Here is one of the things that I photographed before throwing away:

And here is a cheese I made out of clay in my art class in the Fachschule für Sozialpädagogik (not really translatable--"specialized school for social pedagogy", qualifying me to work with children in all areas except for school, in North-Rhine Westphalia, Germany, so a rather useless degree at this point...):
I only got a 1- (A-) for it, because although I had, as required, demonstrated perfectly that I had learned the techniques to make a hollow, three-dimensional object with 90-degree joins and put holes in it, the teacher gave me a "minus" because I'd painted the cheese yellow, and that wasn't creative enough.

We had lunch with the A's and then Rebecca had to go to work. Jörn and I had spent far too much time sorting stuff and were disappointed not to have spent much time with Gary and Elisabeth, except for over (a very delicious) lunch, so when they offered to drive us back to Hamminkeln, we were happy to accept because it meant we had a bit more time with them. This was the only photo I took of them, outside of where we were staying.

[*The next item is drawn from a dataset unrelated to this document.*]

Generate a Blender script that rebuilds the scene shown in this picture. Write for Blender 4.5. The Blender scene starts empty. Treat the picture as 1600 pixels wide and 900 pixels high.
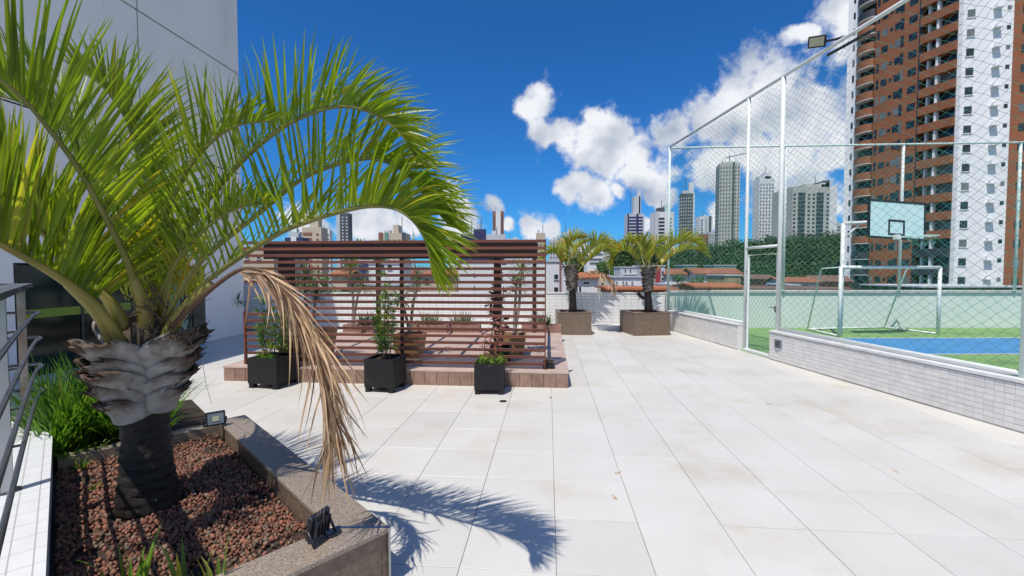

We had other guests coming soon afterwards (and didn't take a single photo of them :-( ) and felt a bit bad that we couldn't really invite Gary and Elisabeth to dinner, so were quite happy when the family living upstairs, who had met the A's at church a couple of weeks previously, spontaneously invited them to dinner.

Thomas and Ute H came for dinner, along with another couple we didn't know but who wanted to meet us. I got to chat with them a bit over dinner, but as they were mainly interested in Jörn's work here in Cyprus, pretty soon after dinner I started the wrestling-over-tired-over-sugared-not-in-their-own-environment children into bed, which took up the rest of my evening.

And I'd thought I might get a bit further, but this is already more than long enough. Maybe by June or so I'll get as far as the actual wedding.